● **The task**: In the listing below, locate the lines that hold "from" and copy them.

─── Input data ───

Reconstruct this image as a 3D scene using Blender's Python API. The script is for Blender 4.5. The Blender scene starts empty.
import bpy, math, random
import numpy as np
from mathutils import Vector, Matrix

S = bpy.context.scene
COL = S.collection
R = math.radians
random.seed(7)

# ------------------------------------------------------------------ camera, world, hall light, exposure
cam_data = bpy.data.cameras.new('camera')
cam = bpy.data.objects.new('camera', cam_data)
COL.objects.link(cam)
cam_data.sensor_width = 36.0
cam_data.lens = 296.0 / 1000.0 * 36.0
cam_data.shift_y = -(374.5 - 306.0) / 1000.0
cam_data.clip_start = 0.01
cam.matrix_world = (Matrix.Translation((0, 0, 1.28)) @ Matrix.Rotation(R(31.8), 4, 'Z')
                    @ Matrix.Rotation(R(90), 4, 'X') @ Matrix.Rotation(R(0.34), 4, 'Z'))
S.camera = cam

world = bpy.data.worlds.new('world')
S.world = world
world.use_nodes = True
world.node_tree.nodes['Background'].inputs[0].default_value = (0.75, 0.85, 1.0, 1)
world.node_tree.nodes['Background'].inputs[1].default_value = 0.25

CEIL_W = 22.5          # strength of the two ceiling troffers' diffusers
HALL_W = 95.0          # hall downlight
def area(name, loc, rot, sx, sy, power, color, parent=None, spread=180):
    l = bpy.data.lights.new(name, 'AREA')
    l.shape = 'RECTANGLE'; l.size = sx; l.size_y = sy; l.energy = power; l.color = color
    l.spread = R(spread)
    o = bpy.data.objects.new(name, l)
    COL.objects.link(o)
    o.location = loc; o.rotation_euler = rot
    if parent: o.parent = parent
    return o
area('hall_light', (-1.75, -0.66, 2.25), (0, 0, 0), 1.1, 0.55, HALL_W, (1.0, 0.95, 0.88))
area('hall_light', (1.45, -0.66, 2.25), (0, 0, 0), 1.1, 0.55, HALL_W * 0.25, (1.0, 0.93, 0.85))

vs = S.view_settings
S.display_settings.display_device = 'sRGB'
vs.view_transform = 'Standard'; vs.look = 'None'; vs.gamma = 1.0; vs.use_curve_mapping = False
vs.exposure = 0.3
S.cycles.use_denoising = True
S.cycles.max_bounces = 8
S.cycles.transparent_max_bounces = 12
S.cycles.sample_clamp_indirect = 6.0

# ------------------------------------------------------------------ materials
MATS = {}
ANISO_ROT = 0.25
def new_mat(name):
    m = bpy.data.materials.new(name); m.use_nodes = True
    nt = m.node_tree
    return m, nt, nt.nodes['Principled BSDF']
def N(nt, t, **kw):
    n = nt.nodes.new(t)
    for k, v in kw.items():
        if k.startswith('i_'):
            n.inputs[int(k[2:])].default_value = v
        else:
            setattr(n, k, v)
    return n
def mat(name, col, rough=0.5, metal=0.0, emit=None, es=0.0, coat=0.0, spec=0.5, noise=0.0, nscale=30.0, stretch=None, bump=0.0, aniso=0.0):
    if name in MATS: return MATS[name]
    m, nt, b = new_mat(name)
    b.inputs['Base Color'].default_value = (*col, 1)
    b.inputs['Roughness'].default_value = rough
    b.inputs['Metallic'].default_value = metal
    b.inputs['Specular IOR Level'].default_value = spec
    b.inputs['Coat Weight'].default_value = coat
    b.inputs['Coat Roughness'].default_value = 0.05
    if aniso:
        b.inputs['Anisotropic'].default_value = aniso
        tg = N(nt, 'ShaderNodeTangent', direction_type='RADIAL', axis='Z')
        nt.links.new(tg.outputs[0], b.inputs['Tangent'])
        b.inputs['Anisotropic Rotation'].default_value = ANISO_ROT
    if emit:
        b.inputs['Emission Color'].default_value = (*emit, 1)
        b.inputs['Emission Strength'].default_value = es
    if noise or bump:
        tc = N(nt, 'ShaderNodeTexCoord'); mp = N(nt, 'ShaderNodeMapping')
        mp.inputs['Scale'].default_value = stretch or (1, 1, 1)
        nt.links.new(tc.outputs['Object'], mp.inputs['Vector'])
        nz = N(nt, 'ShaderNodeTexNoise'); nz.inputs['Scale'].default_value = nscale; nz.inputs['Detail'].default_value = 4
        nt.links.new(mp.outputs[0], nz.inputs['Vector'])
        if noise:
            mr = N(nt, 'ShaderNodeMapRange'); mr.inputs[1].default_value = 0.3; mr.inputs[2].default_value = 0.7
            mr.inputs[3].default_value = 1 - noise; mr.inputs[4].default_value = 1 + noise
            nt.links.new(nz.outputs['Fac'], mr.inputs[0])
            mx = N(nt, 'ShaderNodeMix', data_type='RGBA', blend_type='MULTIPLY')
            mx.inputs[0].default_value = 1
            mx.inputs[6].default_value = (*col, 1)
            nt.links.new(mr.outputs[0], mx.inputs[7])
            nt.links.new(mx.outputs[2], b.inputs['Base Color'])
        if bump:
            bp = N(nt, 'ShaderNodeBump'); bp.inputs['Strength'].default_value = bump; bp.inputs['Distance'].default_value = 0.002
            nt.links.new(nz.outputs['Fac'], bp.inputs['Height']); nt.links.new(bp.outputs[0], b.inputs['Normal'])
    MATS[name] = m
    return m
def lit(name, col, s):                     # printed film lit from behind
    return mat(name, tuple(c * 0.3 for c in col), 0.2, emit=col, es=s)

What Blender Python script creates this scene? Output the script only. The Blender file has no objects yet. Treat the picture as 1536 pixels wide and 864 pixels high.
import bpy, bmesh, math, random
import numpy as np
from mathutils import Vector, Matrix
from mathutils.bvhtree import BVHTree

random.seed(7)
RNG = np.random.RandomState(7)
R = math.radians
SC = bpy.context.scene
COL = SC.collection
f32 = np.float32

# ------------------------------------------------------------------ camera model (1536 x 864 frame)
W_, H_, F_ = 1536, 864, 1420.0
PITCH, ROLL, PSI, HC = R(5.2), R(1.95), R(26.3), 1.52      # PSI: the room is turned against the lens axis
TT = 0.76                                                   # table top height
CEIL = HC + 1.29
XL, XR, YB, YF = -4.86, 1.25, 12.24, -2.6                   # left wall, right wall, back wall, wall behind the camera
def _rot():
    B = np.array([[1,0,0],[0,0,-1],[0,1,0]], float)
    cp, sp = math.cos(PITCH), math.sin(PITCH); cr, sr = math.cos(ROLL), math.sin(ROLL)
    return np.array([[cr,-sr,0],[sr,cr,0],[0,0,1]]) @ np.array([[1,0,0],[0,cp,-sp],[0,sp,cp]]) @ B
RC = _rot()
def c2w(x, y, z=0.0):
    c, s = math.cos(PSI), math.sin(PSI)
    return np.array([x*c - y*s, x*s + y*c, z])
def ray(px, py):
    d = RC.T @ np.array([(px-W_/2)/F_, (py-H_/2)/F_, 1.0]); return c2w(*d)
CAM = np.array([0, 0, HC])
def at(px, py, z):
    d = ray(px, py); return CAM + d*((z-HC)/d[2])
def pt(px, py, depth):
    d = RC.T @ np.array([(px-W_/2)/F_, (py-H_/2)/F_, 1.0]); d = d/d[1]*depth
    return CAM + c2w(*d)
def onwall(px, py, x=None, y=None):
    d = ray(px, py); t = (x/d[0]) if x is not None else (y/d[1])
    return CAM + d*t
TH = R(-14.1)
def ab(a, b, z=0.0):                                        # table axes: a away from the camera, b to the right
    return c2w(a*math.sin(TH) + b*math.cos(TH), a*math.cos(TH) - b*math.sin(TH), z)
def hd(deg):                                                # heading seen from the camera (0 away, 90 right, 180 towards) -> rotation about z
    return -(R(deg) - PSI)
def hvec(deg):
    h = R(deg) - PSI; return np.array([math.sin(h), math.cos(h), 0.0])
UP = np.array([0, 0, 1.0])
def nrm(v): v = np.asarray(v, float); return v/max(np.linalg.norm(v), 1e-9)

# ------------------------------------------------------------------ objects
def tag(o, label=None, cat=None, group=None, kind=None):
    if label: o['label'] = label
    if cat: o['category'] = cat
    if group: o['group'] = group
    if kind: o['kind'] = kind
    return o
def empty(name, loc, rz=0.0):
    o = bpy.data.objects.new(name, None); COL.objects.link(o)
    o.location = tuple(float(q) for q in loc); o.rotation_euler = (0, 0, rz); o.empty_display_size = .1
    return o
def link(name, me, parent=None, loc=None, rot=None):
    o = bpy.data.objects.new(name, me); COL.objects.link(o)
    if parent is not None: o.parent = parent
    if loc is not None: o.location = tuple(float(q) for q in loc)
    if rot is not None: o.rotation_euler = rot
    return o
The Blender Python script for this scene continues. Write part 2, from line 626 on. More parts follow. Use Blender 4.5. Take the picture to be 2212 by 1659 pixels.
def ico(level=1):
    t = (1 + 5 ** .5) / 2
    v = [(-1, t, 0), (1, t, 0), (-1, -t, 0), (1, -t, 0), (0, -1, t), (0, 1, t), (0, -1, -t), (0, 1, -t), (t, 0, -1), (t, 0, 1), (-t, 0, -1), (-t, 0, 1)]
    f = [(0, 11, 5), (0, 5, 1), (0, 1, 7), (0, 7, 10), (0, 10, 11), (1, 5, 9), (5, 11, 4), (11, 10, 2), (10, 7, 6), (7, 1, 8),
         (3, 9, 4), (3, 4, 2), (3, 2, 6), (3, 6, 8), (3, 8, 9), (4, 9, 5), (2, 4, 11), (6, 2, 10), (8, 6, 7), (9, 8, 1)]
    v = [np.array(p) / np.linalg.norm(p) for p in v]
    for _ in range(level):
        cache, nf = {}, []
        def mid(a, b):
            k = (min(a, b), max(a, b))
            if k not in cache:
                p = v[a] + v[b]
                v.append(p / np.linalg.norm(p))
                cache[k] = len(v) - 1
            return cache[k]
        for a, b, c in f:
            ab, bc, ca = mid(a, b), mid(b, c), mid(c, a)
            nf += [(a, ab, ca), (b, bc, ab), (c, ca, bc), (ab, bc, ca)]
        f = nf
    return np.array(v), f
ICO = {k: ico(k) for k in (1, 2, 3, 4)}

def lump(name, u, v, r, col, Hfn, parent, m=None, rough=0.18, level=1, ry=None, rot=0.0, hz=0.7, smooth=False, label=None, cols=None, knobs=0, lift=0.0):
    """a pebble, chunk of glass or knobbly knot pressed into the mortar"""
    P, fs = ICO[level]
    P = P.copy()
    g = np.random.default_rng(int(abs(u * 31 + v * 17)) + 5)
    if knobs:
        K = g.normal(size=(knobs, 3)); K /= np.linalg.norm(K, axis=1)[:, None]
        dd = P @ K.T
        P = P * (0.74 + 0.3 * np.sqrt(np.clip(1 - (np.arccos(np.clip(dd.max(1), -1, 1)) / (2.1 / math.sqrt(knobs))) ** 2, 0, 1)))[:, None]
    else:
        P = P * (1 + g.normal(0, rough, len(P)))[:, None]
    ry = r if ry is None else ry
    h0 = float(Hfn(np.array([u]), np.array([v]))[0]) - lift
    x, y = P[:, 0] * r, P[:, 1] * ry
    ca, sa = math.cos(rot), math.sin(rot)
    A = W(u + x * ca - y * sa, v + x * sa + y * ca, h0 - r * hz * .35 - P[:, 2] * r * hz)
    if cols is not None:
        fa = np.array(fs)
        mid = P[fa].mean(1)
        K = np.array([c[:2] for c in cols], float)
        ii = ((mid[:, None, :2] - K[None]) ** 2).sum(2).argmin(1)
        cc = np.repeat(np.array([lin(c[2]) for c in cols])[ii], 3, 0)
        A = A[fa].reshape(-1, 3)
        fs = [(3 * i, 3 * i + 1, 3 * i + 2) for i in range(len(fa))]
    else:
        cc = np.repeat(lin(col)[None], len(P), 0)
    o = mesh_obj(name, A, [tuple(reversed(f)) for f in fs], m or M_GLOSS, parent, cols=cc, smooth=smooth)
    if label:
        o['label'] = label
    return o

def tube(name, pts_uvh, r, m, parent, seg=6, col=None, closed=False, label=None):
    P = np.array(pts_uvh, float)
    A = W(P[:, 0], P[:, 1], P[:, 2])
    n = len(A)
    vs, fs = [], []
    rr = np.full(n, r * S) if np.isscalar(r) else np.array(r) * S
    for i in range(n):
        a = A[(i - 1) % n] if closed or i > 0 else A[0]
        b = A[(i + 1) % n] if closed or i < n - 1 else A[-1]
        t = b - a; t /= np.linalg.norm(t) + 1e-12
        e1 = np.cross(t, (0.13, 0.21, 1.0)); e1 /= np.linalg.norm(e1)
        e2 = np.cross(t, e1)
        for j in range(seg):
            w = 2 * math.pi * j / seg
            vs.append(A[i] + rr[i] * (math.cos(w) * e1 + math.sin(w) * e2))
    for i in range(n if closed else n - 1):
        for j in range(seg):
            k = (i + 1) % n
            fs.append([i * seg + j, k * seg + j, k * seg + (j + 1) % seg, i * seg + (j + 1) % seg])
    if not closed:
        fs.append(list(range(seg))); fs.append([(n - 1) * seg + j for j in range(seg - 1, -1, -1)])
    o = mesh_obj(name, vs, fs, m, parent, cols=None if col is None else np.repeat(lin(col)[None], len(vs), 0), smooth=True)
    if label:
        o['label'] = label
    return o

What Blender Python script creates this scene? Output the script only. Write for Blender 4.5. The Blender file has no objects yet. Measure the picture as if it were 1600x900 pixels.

───

● **Output for this exercise**:
from mathutils import Vector, Matrix
def lit(name, col, s):                     # printed film lit from behind
from mathutils import Vector, Matrix
from mathutils.bvhtree import BVHTree
def ab(a, b, z=0.0):                                        # table axes: a away from the camera, b to the right
def hd(deg):                                                # heading seen from the camera (0 away, 90 right, 180 towards) -> rotation about z
The Blender Python script for this scene continues. Write part 2, from line 626 on. More parts follow. Use Blender 4.5. Take the picture to be 2212 by 1659 pixels.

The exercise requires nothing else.